I had planned to make all kinds of comments about a Gizmodo post yesterday afternoon, which complained bitterly about the new iPod Nanos and their incapability to work properly with the Nike+ attachment. The only thing that stopped me was that, within about an hour, the posted had been yanked.
Fortunately, Digg provides an inedible archive for these sorts of little embarrassments, granting me a successful sanity check to prove I didn’t imagine the whole thing. The gist of the post was that a critical bug in the Nike+ software was betraying Apple’s sliding commitment to quality – namely, if you try to run a workout with a selected playlist, all you’ll get is silence.
This, according to the heartbroken post, was a sure signal that Apple must come to Jesus and admit its flaws at last. Bells and whistles we can live without, it averred, but when you can’t even play music on your music player, things are in a bad state indeed.
To this discussion, I would simply like to add one point: The Nike+ has never worked, but I love mine anyway.
I bought mine at the end of December in 2006, along with a refurbished black 4GB Nano, to kick off my 2007 running year. I had a goal of covering 1,000 miles (200 to go, for anyone keeping track), and I figured this was a fun and inexpensive way to help me stay motivated. The Nano was a small enough widget in comparison to my 60GB iPod, and the Nike+ kit was only another fifty bucks on top.

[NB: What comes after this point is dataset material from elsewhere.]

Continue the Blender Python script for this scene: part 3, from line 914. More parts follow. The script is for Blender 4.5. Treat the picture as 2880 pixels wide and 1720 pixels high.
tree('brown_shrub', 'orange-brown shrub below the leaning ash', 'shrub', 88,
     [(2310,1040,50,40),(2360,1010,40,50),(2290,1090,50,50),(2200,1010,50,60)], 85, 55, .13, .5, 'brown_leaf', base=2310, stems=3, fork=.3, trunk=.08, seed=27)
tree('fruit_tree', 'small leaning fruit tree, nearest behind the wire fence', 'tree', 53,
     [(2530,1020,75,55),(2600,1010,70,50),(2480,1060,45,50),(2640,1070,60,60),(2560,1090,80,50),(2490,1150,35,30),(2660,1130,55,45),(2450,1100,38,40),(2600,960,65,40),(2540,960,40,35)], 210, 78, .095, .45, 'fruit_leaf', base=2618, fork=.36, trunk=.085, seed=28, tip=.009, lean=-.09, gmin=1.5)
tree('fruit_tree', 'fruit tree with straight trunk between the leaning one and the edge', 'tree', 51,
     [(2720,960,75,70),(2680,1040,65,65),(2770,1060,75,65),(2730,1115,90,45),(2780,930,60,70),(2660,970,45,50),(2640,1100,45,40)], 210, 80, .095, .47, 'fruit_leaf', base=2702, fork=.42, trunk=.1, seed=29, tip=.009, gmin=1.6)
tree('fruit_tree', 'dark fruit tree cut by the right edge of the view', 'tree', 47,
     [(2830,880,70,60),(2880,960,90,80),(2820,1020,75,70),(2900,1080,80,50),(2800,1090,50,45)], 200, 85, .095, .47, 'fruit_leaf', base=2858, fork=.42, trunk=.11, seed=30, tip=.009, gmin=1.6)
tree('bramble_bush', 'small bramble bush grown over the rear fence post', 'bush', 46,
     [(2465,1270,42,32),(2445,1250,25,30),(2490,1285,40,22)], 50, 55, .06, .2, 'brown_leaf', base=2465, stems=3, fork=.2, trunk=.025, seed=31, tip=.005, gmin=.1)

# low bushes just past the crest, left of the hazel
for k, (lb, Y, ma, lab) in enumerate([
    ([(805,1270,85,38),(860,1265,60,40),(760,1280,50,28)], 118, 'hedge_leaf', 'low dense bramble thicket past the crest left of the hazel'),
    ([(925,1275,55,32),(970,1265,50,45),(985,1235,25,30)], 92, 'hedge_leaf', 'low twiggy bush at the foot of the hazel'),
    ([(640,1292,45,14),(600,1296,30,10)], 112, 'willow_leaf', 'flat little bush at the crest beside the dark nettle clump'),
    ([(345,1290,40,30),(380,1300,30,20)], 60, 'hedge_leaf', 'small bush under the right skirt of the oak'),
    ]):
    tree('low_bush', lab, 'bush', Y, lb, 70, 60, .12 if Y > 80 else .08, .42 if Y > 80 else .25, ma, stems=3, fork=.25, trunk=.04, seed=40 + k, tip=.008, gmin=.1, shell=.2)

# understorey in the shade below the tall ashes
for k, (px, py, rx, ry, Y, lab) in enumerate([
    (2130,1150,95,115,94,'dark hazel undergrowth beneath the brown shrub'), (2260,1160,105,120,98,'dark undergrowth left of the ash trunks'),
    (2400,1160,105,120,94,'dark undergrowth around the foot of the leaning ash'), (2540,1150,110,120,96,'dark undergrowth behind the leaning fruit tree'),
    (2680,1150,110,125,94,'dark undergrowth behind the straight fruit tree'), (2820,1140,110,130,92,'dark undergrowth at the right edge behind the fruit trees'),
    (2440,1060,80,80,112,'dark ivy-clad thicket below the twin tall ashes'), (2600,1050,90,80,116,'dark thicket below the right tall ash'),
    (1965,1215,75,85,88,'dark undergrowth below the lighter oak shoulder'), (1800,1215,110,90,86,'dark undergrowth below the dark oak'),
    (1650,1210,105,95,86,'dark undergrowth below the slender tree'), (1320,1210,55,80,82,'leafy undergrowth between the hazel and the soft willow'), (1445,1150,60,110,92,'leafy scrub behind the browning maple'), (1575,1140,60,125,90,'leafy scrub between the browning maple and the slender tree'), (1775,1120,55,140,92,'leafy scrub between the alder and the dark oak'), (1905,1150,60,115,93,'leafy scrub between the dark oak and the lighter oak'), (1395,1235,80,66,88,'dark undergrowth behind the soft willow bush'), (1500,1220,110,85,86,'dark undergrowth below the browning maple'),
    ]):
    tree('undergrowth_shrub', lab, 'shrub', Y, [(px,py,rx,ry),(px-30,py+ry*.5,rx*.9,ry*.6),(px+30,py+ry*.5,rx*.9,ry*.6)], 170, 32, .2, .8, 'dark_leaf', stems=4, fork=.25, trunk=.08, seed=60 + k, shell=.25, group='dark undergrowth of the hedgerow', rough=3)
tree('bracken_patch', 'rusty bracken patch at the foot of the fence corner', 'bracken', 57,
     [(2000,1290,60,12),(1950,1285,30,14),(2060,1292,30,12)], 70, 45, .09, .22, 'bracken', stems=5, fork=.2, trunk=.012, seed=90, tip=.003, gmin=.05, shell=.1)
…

Not bad, except you have to really want to use it. Yeah, you could pick a playlist for your workout, but once chosen there was no way to change short of quitting the session; sure, you could have a celebrity pop on and congratulate you for some milestone you’d accomplished, but good luck on them actually being relevant after a while. At some point in the late stages, before my refurb Nano bit the dust, I had Paula Radcliffe coming on after every single run and congratulating me for covering another 500km.
If you’re in the mood to feel super-heroic, that’s pretty awesome, I guess. Paula would hope I’m feeling great, because I’m sure doing great, and I would silently fist pump as she congratulated me for running most of the distance between Toronto and Pittsburgh. Five kilometers, one mile, six miles, it didn’t really make a difference to her — I was Pittsburgh-bound, every single afternoon.
And the celebrity cameos aren’t the only things that aren’t… you know, accurate. Quickly Google any given (and for journalistic balance, here’s this) link about the product, and you’ll see what I mean. There’s all kinds of advice on what to calibrate, how to calibrate, when to calibrate, but overall the experience seems to be that if you’re willing to use the Nike+ sensor, then you’re willing to tolerate about a 5% to 10% variance in your results. If you’re running a half-marathon, that’s anywhere up to just over a mile.
Best of all, it’s going to die pretty soon. Almost as soon as it was released, discussion started about the limited battery life, which would span roughly 1,000 miles (see my goal, above) or a year of solid use. Then the whole $50 is going to be a brick, and I’ll have to toss it out — data and all. Unless I suddenly discover a means of printing off all the accomplishments I have stored over at the Nike website, it’ll all get wiped away when I get a new Nike+ set.
And I bought a new Nano just so I could keep using it, anyway.
Why? Because the thing is, it’s nifty. If you’re one of those hardcore runners who wants to know your distance down to the meter, there are products out there for you. You can spend a couple of hundred bucks on wrist-borne computers that will track your distance from orbit, and report your footspeed relative to the surface of the earth at any given moment. The technology is freely available; the opportunity is there. Fill, as Maritimers have been known to say, your boots.
Or, I can spend just over forty bucks, plug something into my very-portable and otherwise-fine iPod, and have something to vocally encourage me as I pound out the miles. Apple and Nike managed to successfully fuse my obsession with numbers and my total reliance on music to exercise, and I’m fine with that — it might not work perfectly, but it’s good enough for the money spent. Even when the time comes for me to dump another more money into a new kit… well, I probably will, because it was so much fun using this one to begin with. I blow enough money in a year on shoes anyway.
My Nike+ has never, ever functioned properly, but it’s worked well enough for me that I’m disappointed if a female voice doesn’t come on every seven minutes and bellow the number of miles I’ve run in my ear. It wouldn’t hurt if Apple maybe tested their new hardware with the hugely-co-marketing widget they’re offering alongside their giant athletics partner, but as long I get fifty bucks’ worth of fun out of it, I’m fine.